** START **
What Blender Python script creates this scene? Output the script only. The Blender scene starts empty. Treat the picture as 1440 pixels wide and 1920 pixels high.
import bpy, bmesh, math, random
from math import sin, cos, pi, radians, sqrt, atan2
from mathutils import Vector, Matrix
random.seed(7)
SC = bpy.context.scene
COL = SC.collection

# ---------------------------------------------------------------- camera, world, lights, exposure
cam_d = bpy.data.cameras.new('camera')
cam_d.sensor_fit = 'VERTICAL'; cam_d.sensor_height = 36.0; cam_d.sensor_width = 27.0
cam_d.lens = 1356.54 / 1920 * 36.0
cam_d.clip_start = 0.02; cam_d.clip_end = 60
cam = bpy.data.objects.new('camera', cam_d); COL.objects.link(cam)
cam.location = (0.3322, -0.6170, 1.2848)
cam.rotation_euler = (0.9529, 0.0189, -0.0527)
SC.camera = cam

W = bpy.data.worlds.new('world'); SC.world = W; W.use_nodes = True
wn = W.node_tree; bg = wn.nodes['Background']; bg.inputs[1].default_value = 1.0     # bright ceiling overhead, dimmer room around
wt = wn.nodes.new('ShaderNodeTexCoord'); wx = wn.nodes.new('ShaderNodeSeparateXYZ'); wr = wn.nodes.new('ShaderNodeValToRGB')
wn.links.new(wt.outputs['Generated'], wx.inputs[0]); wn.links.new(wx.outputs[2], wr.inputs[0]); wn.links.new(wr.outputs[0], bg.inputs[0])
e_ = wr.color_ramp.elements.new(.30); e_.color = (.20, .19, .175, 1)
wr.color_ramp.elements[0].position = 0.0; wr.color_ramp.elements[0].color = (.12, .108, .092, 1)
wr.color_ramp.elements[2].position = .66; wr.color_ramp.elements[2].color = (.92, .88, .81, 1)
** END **
## What needs to be done
From the very first line of the data through the line with "SC.camera = cam" in it, please reproduce each line exactly and output nothing more.

## Result
What Blender Python script creates this scene? Output the script only. The Blender scene starts empty. Treat the picture as 1440 pixels wide and 1920 pixels high.
import bpy, bmesh, math, random
from math import sin, cos, pi, radians, sqrt, atan2
from mathutils import Vector, Matrix
random.seed(7)
SC = bpy.context.scene
COL = SC.collection

# ---------------------------------------------------------------- camera, world, lights, exposure
cam_d = bpy.data.cameras.new('camera')
cam_d.sensor_fit = 'VERTICAL'; cam_d.sensor_height = 36.0; cam_d.sensor_width = 27.0
cam_d.lens = 1356.54 / 1920 * 36.0
cam_d.clip_start = 0.02; cam_d.clip_end = 60
cam = bpy.data.objects.new('camera', cam_d); COL.objects.link(cam)
cam.location = (0.3322, -0.6170, 1.2848)
cam.rotation_euler = (0.9529, 0.0189, -0.0527)
SC.camera = cam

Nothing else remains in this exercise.